写真:「足利学校の正門」
東京の周辺にあり乍らなかなか訪問する機会がなく、一度は行ってみたいと思っていた足利学校に足を伸ばしました。その日曜は春の日差しが暖かく、ゆったりと歴史に触れられた一日でした。
足利市は「東の小京都」といわれ、落ち着いた面影をもつ地です。足利学校は鎌倉初期の創設で、日本最古の総合大学といわれます。フランシスコ・ザビエルは「日本国中、最も大にして最も有名な坂東の大学」と記しており、江戸初期には学生数が3000人にも上ったようです。今日の東大のような存在でしょうか。
ヨーロッパ最古の大学といわれるイタリア・ボローニア大学の創設が、たしか12世紀後半といいますから、足利学校はちょうどこのボローニア大学とほぼ前後して設けられたということになります。わが国の知的欲求の高さが自ずと知れるというものです。
そんなことを思い浮かべながら快く帰宅した深夜、町田市長選の結果が判明しました。友人の石坂丈一さんの再選が決まり、おもわずヤッタと声を挙げたものでした。自公の推薦を受け、苦戦が予想されていたにもかかわらず、民主推薦の候補に圧勝でした。長崎知事選も同様でした。
春の夜は良いことがあるものです。
民主の敗北は、直接的には「政治とカネ」といわれます。
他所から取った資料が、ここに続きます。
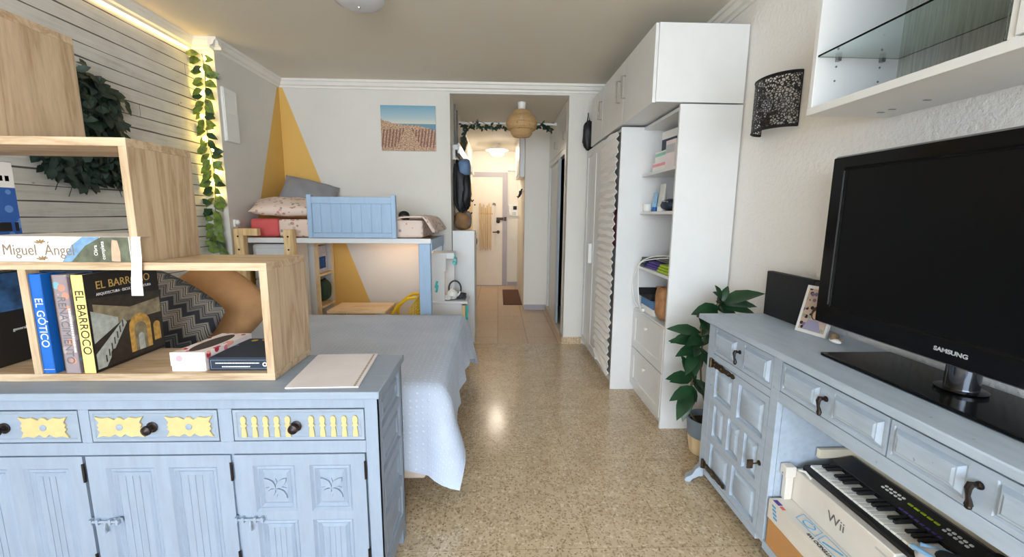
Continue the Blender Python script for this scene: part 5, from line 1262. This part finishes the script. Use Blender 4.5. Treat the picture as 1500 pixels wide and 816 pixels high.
# black slab, photo frame and shell beside it
t = thing('black_album', 'thin charcoal black album standing upright behind the white photo frame', 'album', (1.28, 1.75, .846))
B().box(1.262, 1.292, 1.60, 1.895, .8465, 1.052).build('cover', 'blackmat', t, bevel=.003); B().box(1.266, 1.288, 1.598, 1.60, .852, 1.047).build('page_block', 'darkgrey', t)
t = thing('photo_frame', 'small white photo frame leaning beside the television corner', 'photo frame', (0, 0, 0)); ORG[t.name] = Vector((0, 0, 0))
fb = B().slab(FX(0), -.062, .062, .0, .19, .012, [(-.052, .052, .012, .178)], rings=((0, 0), (.001, -.003)), pm=0); fb.build('moulding', 'whitewarm', t, bevel=.001)
B().box(-.0003, .0028, -.051, .051, .013, .177).build('print', 'photo', t)
pb = B()
pb.prism([(.02 * math.cos(a * PI / 8) - .004, .085 + .028 * math.sin(a * PI / 8)) for a in range(16)], FX(-.0002), 0, .0006, 0)
pb.prism([(.014 * math.cos(a * PI / 8) - .006, .078 + .018 * math.sin(a * PI / 8)) for a in range(16)], FX(-.0008), 0, .0005, 1)
pb.prism([(-.04, .014), (.035, .014), (.02, .055), (-.02, .055)], FX(-.0002), 0, .0005, 2)
pb.prism([(.012 * math.cos(a * PI / 6) - .01, .158 + .010 * math.sin(a * PI / 6)) for a in range(12)], FX(-.0002), 0, .0005, 0)
pb.build('portrait', [flat('print_dark_hair', C(52, 40, 36), .5), flat('print_face', C(206, 168, 146), .5), flat('print_clothes', C(150, 146, 170), .5)], t)
B().prism([(.012, .02), (.075, .003), (.075, 0), (.012, .012)], lambda u, v, w: Vector((u, w, v)), -.012, .012).build('stand', 'cardboard', t)
t.location = (1.222, 1.545, .8475); t.rotation_euler = Euler((0, math.radians(14), math.radians(14)))
t = thing('sea_shell', 'small brown and white shell lying under the television corner', 'shell', (1.235, 1.45, .846))
b = B(); 
for k in range(14): 
    a = k * .55; b.sphere((1.235 + .012 * math.cos(a) * (1 - k / 16), 1.452 - k * .0035, .862 + .008 * math.sin(a) * (1 - k / 16)), .015 * (1 - k / 20), 10, 6)
b.build('whorl', flat('shell_brown', C(130, 106, 82), .4, 0, .3, 60), t); B().sphere((1.228, 1.425, .856), (.012, .026, .009), 12, 6).build('lip', 'paper', t)

# ================================================================== THINGS IN THE OPEN BAY
t = thing('cardboard_box', 'plain brown cardboard box at the bottom of the cabinet bay', 'box', (1.15, 1.1, .1))
B().box(1.0, 1.31, .80, 1.355, .101, .205).build('carton', 'cardboard', t, bevel=.002); B().box(.9994, 1.3, 1.07, 1.09, .102, .2055).build('tape', flat('brown_tape', C(176, 124, 72), .35), t)
t = thing('game_board_box', 'long white box with blue outlines on the brown cardboard box', 'box', (1.15, 1.1, .206))
B().box(.998, 1.325, .795, 1.358, .206, .281).build('carton', 'wii', t, bevel=.002)
lg = B()
for k in range(4):
    y = 1.255 - k * .098; x0, x1 = 1.026, 1.064; sk = .016
    q = [(x0, y), (x1, y + sk), (x1, y + sk - .085), (x0, y - .085)]
    for i in range(4):
        a, c = Vector((*q[i], .2816)), Vector((*q[(i + 1) % 4], .2816)); lg.tube([a, c], .0012, 4)
    if k == 0: lg.tube([(1.045 + .013 * math.cos(a * .5), y - .035 + .022 * math.sin(a * .5), .2816) for a in range(13)], .0022, 4)
    elif k == 1: lg.prism([(1.030, y - .01), (1.037, y - .008), (1.058, y - .062), (1.052, y - .066)], FZ(.2812), 0, .0006)
    elif k == 2:
        lg.lathe([(0, .2812), (.009, .2812), (.009, .2818), (0, .2818)], (1.043, y - .02, 0), 14); lg.tube([(1.04, y - .035, .2816), (1.034, y - .05, .2816), (1.05, y - .07, .2816)], .0022, 4)
    else: lg.box(1.034, 1.056, y - .05, y - .045, .281, .2816)
lg.build('outline_logo', 'textblue', t)
text('NINTENDO Wii', .017, (1.0135, 1.125, .2812), (0, 1, 0), (-1, 0, 0), 'textblack', t, bold=.0003)
pb = B(); pb.box(1.004, 1.02, 1.315, 1.345, .281, .2816).build('purple_mark', 'purple', t); B().box(1.004, 1.016, 1.292, 1.31, .281, .2816).build('red_mark', 'red', t)
lb = B(); [lb.box(.9974, .998, 1.318 - .004 * k, 1.338 - .004 * k, .263 - .013 * k, .2715 - .013 * k) for k in range(4)]; lb.build('blue_mark', 'textblue', t)
t = thing('console_box', 'white console box lettered Wii standing on the long white box', 'box', (1.15, 1.15, .281))
B().box(1.075, 1.27, .965, 1.353, .2815, .402).build('carton', 'wii', t, bevel=.003)
text('Wii', .046, (1.0747, 1.155, .345), (0, -1, 0), (0, 0, 1), 'textdark', t, sx=1.0)
B().tube([(1.080, 1.335, .4055), (1.083, 1.31, .415), (1.086, 1.285, .4055)], .004, 8).build('carry_handle', 'plastic', t)
B().box(1.0744, 1.075, .985, 1.02, .372, .378).build('small_print', 'silver', t)
t = thing('cream_carton', 'cream carton standing behind the console box against the cabinet side', 'box', (1.27, 1.2, .281))
B().box(1.293, 1.322, .82, 1.365, .2825, .47).build('carton', flat('cream_card', C(226, 216, 196), .6), t, bevel=.002)
B().box(1.16, 1.322, 1.3495, 1.366, .44, .474).build('flap', flat('cream_card_flap', C(222, 212, 192), .6), t, bevel=.002)
t.location.z += 0
t = thing('white_adapter', 'small white block between the console box and the blue cabinet side', 'power adapter', (1.06, 1.36, .281))
B().box(1.035, 1.073, 1.336, 1.369, .375, .415).box(1.045, 1.073, 1.345, 1.366, .2815, .375).build('housing', 'wii', t, bevel=.003); B().lathe([(0, 0), (.003, 0), (.003, .001), (0, .001)], (1.035, 1.353, .385), 10, axis='x').build('screw', 'grey', t)

t = thing('keyboard', 'black electronic keyboard with white keys lying on the console box', 'keyboard', (1.19, 1.1, .403))
ky0, ky1 = .885, 1.342
b = B().prism([(1.098, .403), (1.29, .403), (1.29, .448), (1.272, .455), (1.20, .442), (1.194, .424), (1.108, .422), (1.098, .417)], lambda u, v, w: Vector((u, w, v)), ky0, ky1)
b.build('body', 'black', t, bevel=.002)
NK = 24; kw = (ky1 - ky0 - .03) / NK
for k in range(NK):
    y = ky1 - .015 - (k + 1) * kw; B().box(1.112, 1.195, y + .0006, y + kw - .0006, .4225, .431).build('white_key', 'plastic', t, bevel=.0012, seg=1)
for k in range(NK - 1):
    if k % 7 in (2, 6): continue
    y = ky1 - .015 - (k + 1) * kw; B().box(1.142, 1.196, y - kw * .29, y + kw * .29, .4312, .440).build('black_key', 'blackmat', t, bevel=.0015, seg=1)
b = B()
for gx, gy in ((1.228, 1.17), (1.228, .985)):
    for i in range(5):
        for j in range(2): b.box(gx + j * .012, gx + j * .012 + .006, gy - i * .014, gy - i * .014 + .007, .4448 + j * .0022 + (gx - 1.2) * .17, .4485 + j * .0022 + (gx - 1.2) * .17)
b.build('round_button', 'plastic', t); b = B()
for i in range(5): b.box(1.236, 1.242, 1.085 - i * .019, 1.098 - i * .019, .449, .4525)
b.build('lime_button', 'lime', t)
b = B(); [b.box(1.20 + i * 0, 1.206, 1.08 - i * .016, 1.09 - i * .016, .4425, .445) for i in range(8)]; b.build('violet_marking', 'purple', t)
t = thing('soft_case', 'white soft case with light blue piping in front of the keyboard keys', 'case', (1.13, .92, .403))
lump('body', flat('white_soft', C(226, 220, 222), .8), t, (1.125, .885, .437), (.05, .055, .03), 61, amp=.04)
B().tube([(1.085, .935, .455), (1.085, .90, .462), (1.095, .85, .464), (1.125, .835, .466), (1.155, .85, .464), (1.14, .90, .464), (1.105, .935, .458)], .006, 8).build('piping', flat('light_blue_piping', C(140, 190, 232), .5), t)
t = thing('headphones', 'black headphones lying behind the soft case at the near end', 'headphones', (1.16, .84, .403))
B().tube(arcpts([(1.12, .885, .47), (1.14, .83, .498), (1.19, .80, .505), (1.24, .815, .49), (1.25, .86, .46)], 5), .009, 8).build('headband', 'black', t)
for p in ((1.115, .875, .455), (1.245, .87, .45)): B().sphere(p, (.022, .03, .03), 14, 8).build('ear_cup', 'blackmat', t)
t = thing('white_charger_box', 'white rounded gadget at the near end of the console box', 'gadget', (1.09, .93, .281))
B().box(1.06, 1.28, .80, .960, .2815, .400).build('housing', 'plastic', t, bevel=.02, seg=4); B().box(1.0597, 1.06, .83, .93, .33, .34).build('slot', 'grey', t)
t = thing('beige_panel', 'beige board standing at the back of the cabinet bay', 'board', (1.32, .7, .1))
B().box(1.30, 1.323, .56, .79, .101, .63).build('board', plaster('beige_texture', C(206, 188, 160), 40, .6), t); B().box(1.295, 1.324, .79, .794, .101, .63).build('edge', 'whitewarm', t)

# members of one family share a group
GROUPS = (('book', 'book', 'books on the stepped oak bookshelf'), ('medicine_box', 'box', 'medicine boxes on the top open shelf'), ('cushion', 'cushion', 'cushions on the double bed'), ('pillow', 'pillow', 'pillows on the bunk'), ('upper_cabinet', 'wall cabinet', 'upper cabinets over the wardrobe'), ('cream_tube', 'tube', 'cream tubes on the second open shelf'))
for o in list(bpy.data.objects):
    if o.parent is None and 'category' in o:
        for nm, ct, gp_ in GROUPS:
            if o.name.split('.')[0] == nm and o['category'] == ct: o['group'] = gp_
        if o['category'] == 'folded cloth': o['group'] = 'folded cloths on the third open shelf'

# ================================================================== LIGHT
W = bpy.data.worlds.new('daylight'); SC.world = W; W.use_nodes = True
bg = W.node_tree.nodes['Background']; bg.inputs[0].default_value = (.74, .87, 1.0, 1); bg.inputs[1].default_value = 16.0
L = bpy.data.lights.new('window_portal', 'AREA'); L.shape = 'RECTANGLE'; L.size = 3.4; L.size_y = 2.42; L.cycles.is_portal = True
o = bpy.data.objects.new('window_portal', L); COL.objects.link(o); o.location = (-.4, -3.09, 1.21); o.rotation_euler = (PI / 2, 0, PI) if False else (-PI / 2, 0, 0)
o.rotation_euler = (PI / 2, 0, 0)

# ================================================================== CAMERA
yaw, pitch, roll, fpx = .0341, .1518, .0090, 610.0
cyw, syw, cp, sp, cr, sr = math.cos(yaw), math.sin(yaw), math.cos(pitch), math.sin(pitch), math.cos(roll), math.sin(roll)
fw = Vector((syw, cyw, 0)); rt = Vector((cyw, -syw, 0)); dn = Vector((0, 0, -1))
f2 = fw * cp + dn * sp; d2 = fw * -sp + dn * cp
r3 = rt * cr - d2 * sr; d3 = d2 * cr + rt * sr
cam = bpy.data.cameras.new('camera'); cam.sensor_width = 36; cam.lens = 36 * fpx / 1500; cam.clip_start = .02
co = bpy.data.objects.new('camera', cam); COL.objects.link(co)
co.matrix_world = Matrix.Translation((0, 0, 1.3)) @ Matrix((r3, -d3, -f2)).transposed().to_4x4()
SC.camera = co
SC.view_settings.view_transform = 'Standard'; SC.view_settings.look = 'None'; SC.view_settings.gamma = 1; SC.view_settings.use_curve_mapping = False
SC.view_settings.exposure = 0.1
SC.cycles.use_denoising = True; SC.cycles.max_bounces = 10; SC.cycles.diffuse_bounces = 6; SC.cycles.transparent_max_bounces = 12
SC.cycles.sample_clamp_indirect = 6; SC.cycles.caustics_reflective = False; SC.cycles.caustics_refractive = False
しかし私には、政権をとって有頂天になっている未熟な傲慢さが、こういう結果を招いているのではないかと思えてなりません。財源無視のマニュフェスト遊びとか、自治体の苦悩を逆なでする基地選びとか、権力を持っていることの無自覚さといった、その底の浅さに多くの人が気づき始めたということです。
こう考えると、足利学校の落ち着いた風景や、友人の市長選勝利を味わった喜びもつかの間のことで、新政権の見え透いた取り繕いの姿が、ひどく苦々しく感ぜられ始めたというものです。
春の夜は、いつまでも良い気分を味わわせてはくれないようです。